[WHAT NEEDS TO BE DONE]: How many of the lines below hold the word "scene"? Answer only with the number.
═══ MATERIAL SHOWN
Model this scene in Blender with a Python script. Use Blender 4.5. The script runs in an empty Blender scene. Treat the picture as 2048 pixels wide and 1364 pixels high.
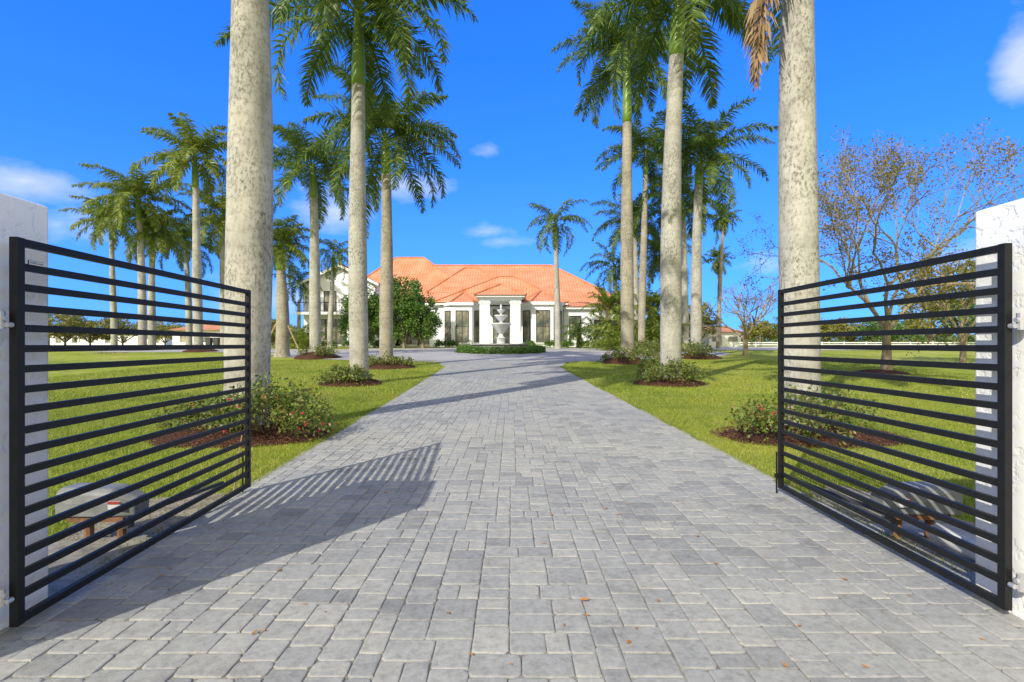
import bpy, math, random
import numpy as np
from mathutils import Vector, Matrix
R=random.Random(7); NR=np.random.RandomState(7)
scene=bpy.context.scene; COL=scene.collection
F=1050.0; CH=1.45; HY=689.0
KN=np.arange(-40,2001,1.0)
_p=[(-40,0),(5,0),(8.5,.08),(16,.25),(23,.44),(35,.85),(44,1.08),(52,1.2),(60,1.2),(2000,1.2)]
KZ=np.interp(KN,[a for a,b in _p],[b for a,b in _p])
def gz(y): return float(np.interp(y,KN,KZ))
def PX(px,d): return (px-1024)*d/F
def PZ(py,d): return CH+(HY-py)*d/F
# ---------------- materials
def newmat(n):
    m=bpy.data.materials.new(n); m.use_nodes=True; nt=m.node_tree; nt.nodes.clear(); return m,nt
def N(nt,t,**k):
    n=nt.nodes.new(t)
    for a,b in k.items(): setattr(n,a,b)
    return n
def ramp(nt,src,stops):
    r=N(nt,'ShaderNodeValToRGB'); e=r.color_ramp.elements
    e[0].position=stops[0][0]; e[0].color=(*stops[0][1],1)
    e[1].position=stops[-1][0]; e[1].color=(*stops[-1][1],1)
    for p,c in stops[1:-1]:
        x=e.new(p); x.color=(*c,1)
    nt.links.new(src,r.inputs[0]); return r.outputs[0]
def noise(nt,scale,detail=4,vec=None,rough=.55):
    n=N(nt,'ShaderNodeTexNoise'); n.inputs['Scale'].default_value=scale; n.inputs['Detail'].default_value=detail; n.inputs['Roughness'].default_value=rough
    if vec is None:
        g=N(nt,'ShaderNodeTexCoord'); vec=g.outputs['Object']
    nt.links.new(vec,n.inputs['Vector']); return n.outputs['Fac']
def mixc(nt,f,a,b,mode='MIX'):
    m=N(nt,'ShaderNodeMix',data_type='RGBA',blend_type=mode)
    for s,v in ((m.inputs[0],f),(m.inputs[6],a),(m.inputs[7],b)):
        if hasattr(v,'links'): nt.links.new(v,s)
        elif isinstance(v,(int,float)): s.default_value=v
        else: s.default_value=(*v,1)
    return m.outputs[2]
def bump(nt,h,strength=.4,dist=.01,nrm=None):
    b=N(nt,'ShaderNodeBump'); b.inputs['Strength'].default_value=strength; b.inputs['Distance'].default_value=dist
    nt.links.new(h,b.inputs['Height'])
    if nrm is not None: nt.links.new(nrm,b.inputs['Normal'])
    return b.outputs[0]
def out(nt,col,rough=.7,nrm=None,metal=0,transl=0,spec=.5):
    p=N(nt,'ShaderNodeBsdfPrincipled'); o=N(nt,'ShaderNodeOutputMaterial')
    if hasattr(col,'links'): nt.links.new(col,p.inputs['Base Color'])
    else: p.inputs['Base Color'].default_value=(*col,1)
    if hasattr(rough,'links'): nt.links.new(rough,p.inputs['Roughness'])
    else: p.inputs['Roughness'].default_value=rough
    p.inputs['Metallic'].default_value=metal
    p.inputs['Specular IOR Level'].default_value=spec
    if nrm is not None: nt.links.new(nrm,p.inputs['Normal'])
    sh=p.outputs[0]
    if transl>0:
        t=N(nt,'ShaderNodeBsdfTranslucent'); 
        if hasattr(col,'links'): nt.links.new(col,t.inputs[0])
        else: t.inputs[0].default_value=(*col,1)
        mx=N(nt,'ShaderNodeMixShader'); mx.inputs[0].default_value=transl
        nt.links.new(sh,mx.inputs[1]); nt.links.new(t.outputs[0],mx.inputs[2]); sh=mx.outputs[0]
    nt.links.new(sh,o.inputs[0])
def simple(name,c,rough=.6,metal=0,var=.12,scale=6,bs=.15,bd=.004,spec=.5):
    m,nt=newmat(name); f=noise(nt,scale,5)
    c2=tuple(x*(1-var*2) for x in c); col=ramp(nt,f,[(.3,c2),(.65,c)])
    out(nt,col,rough,bump(nt,noise(nt,scale*8,3),bs,bd),metal,spec=spec); return m
def leafmat(name,cols,transl=.3,rough=.45,spec=.4):
    m,nt=newmat(name); g=N(nt,'ShaderNodeNewGeometry')
    n=len(cols); col=ramp(nt,g.outputs['Random Per Island'],[(i/(n-1) if n>1 else 0,c) for i,c in enumerate(cols)])
    out(nt,col,rough,None,0,transl,spec); return m
def island(nt): return N(nt,'ShaderNodeNewGeometry').outputs['Random Per Island']
def trunkmat(name,base,dark,ring=.3):
    m,nt=newmat(name); tc=N(nt,'ShaderNodeTexCoord')
    mp=N(nt,'ShaderNodeMapping'); mp.inputs['Scale'].default_value=(1,1,.55); nt.links.new(tc.outputs['Object'],mp.inputs[0])
    a=noise(nt,2.6,6,mp.outputs[0],.65); b=noise(nt,24,7,mp.outputs[0],.75)
    c=ramp(nt,a,[(.32,tuple(x*.66 for x in base)),(.5,base),(.68,tuple(min(1,x*1.2) for x in base))])
    sp=ramp(nt,b,[(.49,(0,0,0)),(.58,(1,1,1))])
    big=ramp(nt,noise(nt,1.6,4,mp.outputs[0]),[(.38,(.2,.2,.2)),(.6,(1,1,1))])
    f=mixc(nt,1.0,sp,big,'MULTIPLY')
    c=mixc(nt,f,c,dark)
    w=N(nt,'ShaderNodeTexWave'); w.bands_direction='Z'; w.inputs['Scale'].default_value=1.3; w.inputs['Distortion'].default_value=5.5; w.inputs['Detail'].default_value=4; w.inputs['Detail Scale'].default_value=1.3
    nt.links.new(tc.outputs['Object'],w.inputs[0])
    rr=ramp(nt,w.outputs['Fac'],[(0,(.7,.68,.64)),(.12,(1,1,1)),(1,(1,1,1))])
    c=mixc(nt,ring,c,rr,'MULTIPLY')
    nb=bump(nt,w.outputs['Fac'],.12,.01); nb=bump(nt,b,.5,.01,nb)
    out(nt,c,.9,nb,spec=.2); return m
M_trunk=trunkmat('palm_trunk',(.42,.41,.37),(.17,.165,.14))
M_trunk2=trunkmat('palm_trunk_dark',(.36,.33,.27),(.15,.13,.1),.45)
M_bark=trunkmat('bark',(.3,.245,.16),(.15,.12,.075),.05)
M_shaft=simple('crownshaft',(.2,.33,.05),.4,0,.2,2)
M_frond=leafmat('frond',[(.05,.11,.018),(.11,.185,.028),(.185,.265,.042),(.075,.145,.022),(.28,.34,.065)],.38,.4)
M_frondY=leafmat('frond_y',[(.12,.18,.03),(.25,.32,.045),(.17,.24,.04),(.36,.38,.08)],.4,.4)
M_dead=leafmat('dead_frond',[(.3,.19,.1),(.42,.3,.18),(.2,.12,.07)],.2,.8)
M_leafG=leafmat('leaf_green',[(.05,.12,.018),(.1,.2,.03),(.16,.28,.045),(.06,.14,.022)],.3)
M_leafO=leafmat('leaf_olive',[(.12,.15,.03),(.25,.24,.035),(.34,.29,.05),(.1,.14,.03)],.3)
M_leafB=leafmat('leaf_sparse',[(.25,.21,.04),(.18,.2,.035),(.32,.23,.07),(.12,.13,.03)],.3)
M_leafS=leafmat('leaf_shrub',[(.06,.12,.02),(.13,.2,.03),(.22,.29,.05),(.09,.15,.03),(.27,.2,.07),(.11,.17,.03)],.3)
M_flower=leafmat('blossom',[(.7,.02,.05),(.75,.04,.12),(.55,.01,.04)],.3)
M_far=leafmat('leaf_far',[(.05,.09,.03),(.11,.16,.045),(.19,.2,.05),(.07,.12,.04)],.2)
M_stem=simple('stem',(.2,.15,.09),.9)
M_black=simple('black_powder_coat',(.011,.0115,.0115),.5,0,.2,20,.1,.001,spec=.3)
M_zinc=simple('zinc',(.6,.6,.6),.35,.6)
M_plas=simple('grey_plastic',(.23,.24,.235),.55,0,.2,9)
M_plasD=simple('dark_plastic',(.06,.06,.065),.5)
M_red=simple('red_sticker',(.35,.04,.035),.5); M_wht=simple('white_plastic',(.6,.6,.58),.4,0,.08)
M_rust=simple('rusty_metal',(.25,.12,.06),.8,0,.3,15)
M_conc=simple('concrete',(.4,.39,.35),.9,0,.2,5)
M_wood=simple('wood',(.4,.3,.17),.8,0,.2)
M_yel=simple('yellow_lid',(.75,.5,.03),.5); M_bin=simple('bin_grey',(.08,.085,.09),.5)
def stucco(name,c,s=1.0,bd=.02,st=.7):
    m,nt=newmat(name); f=noise(nt,1.5,5); col=ramp(nt,f,[(.3,tuple(x*.94 for x in c)),(.6,c)])
    n2=noise(nt,9*s,5,None,.55)
    rm=ramp(nt,n2,[(.44,(0,0,0)),(.5,(.8,.8,.8)),(.62,(1,1,1))])
    out(nt,col,.85,bump(nt,noise(nt,50*s,3),.2,.003,bump(nt,rm,st,bd)),spec=.2); return m
M_stucco=stucco('white_stucco_skip_trowel',(.88,.89,.9),1,.005,.6)
M_wall=stucco('house_stucco',(.86,.89,.93),.5,.004,.3)
M_stone=simple('cast_stone',(.74,.76,.77),.8,0,.1,4)
M_greyst=simple('grey_stone',(.36,.36,.36),.9,0,.25,5,.4,.02)
M_frame=simple('bronze_frame',(.07,.065,.055),.4); M_trim=simple('white_trim',(.86,.88,.9),.5,0,.03)
def glassmat():
    m,nt=newmat('window_glass'); f=noise(nt,.8,3)
    col=ramp(nt,f,[(.35,(.04,.07,.06)),(.5,(.17,.17,.13)),(.64,(.4,.35,.26))]); out(nt,col,.06,None,0,0,.8); return m
M_glass=glassmat()
def roofmat():
    m,nt=newmat('clay_tile'); tc=N(nt,'ShaderNodeTexCoord'); uv=tc.outputs['UV']
    sx=N(nt,'ShaderNodeSeparateXYZ'); nt.links.new(uv,sx.inputs[0])
    def saw(s,per):
        a=N(nt,'ShaderNodeMath',operation='DIVIDE'); a.inputs[1].default_value=per; nt.links.new(s,a.inputs[0])
        b=N(nt,'ShaderNodeMath',operation='FRACT'); nt.links.new(a.outputs[0],b.inputs[0]); return b.outputs[0]
    u=saw(sx.outputs[0],.3); v=saw(sx.outputs[1],.4)
    hu=ramp(nt,u,[(0,(.35,.3,.25)),(.3,(1,1,1)),(.7,(1,1,1)),(1,(.35,.3,.25))]); hv=ramp(nt,v,[(0,(1,1,1)),(.8,(.75,.7,.65)),(1,(.2,.15,.12))])
    c=ramp(nt,noise(nt,.7,5),[(.3,(.68,.265,.13)),(.55,(.77,.34,.19)),(.75,(.82,.41,.26))])
    c2=ramp(nt,noise(nt,6,3),[(.35,(.8,.76,.72)),(.6,(1,1,1))])
    c=mixc(nt,.8,c,c2,'MULTIPLY'); c=mixc(nt,.4,c,hu,'MULTIPLY'); c=mixc(nt,.4,c,hv,'MULTIPLY')
    out(nt,c,.8,bump(nt,hv,.25,.02,bump(nt,hu,.3,.02)),spec=.3); return m
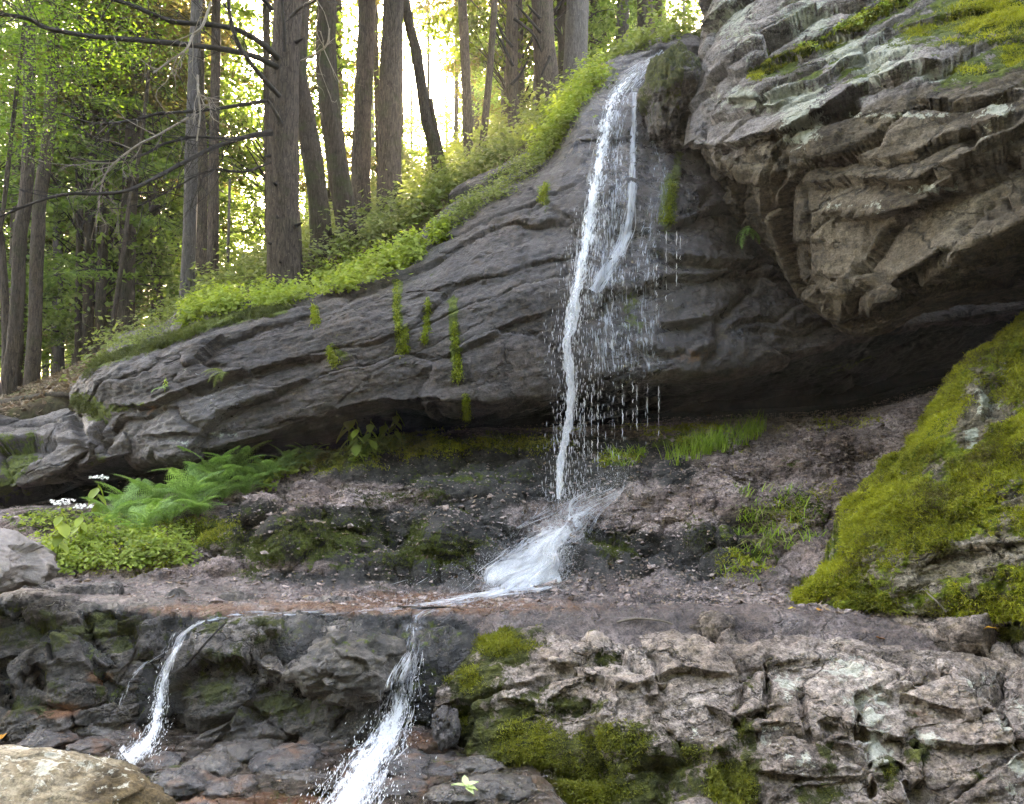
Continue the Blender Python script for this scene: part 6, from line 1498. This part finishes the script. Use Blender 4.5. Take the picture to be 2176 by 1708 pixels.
══════
[ANSWER FOR THE TASK]: 3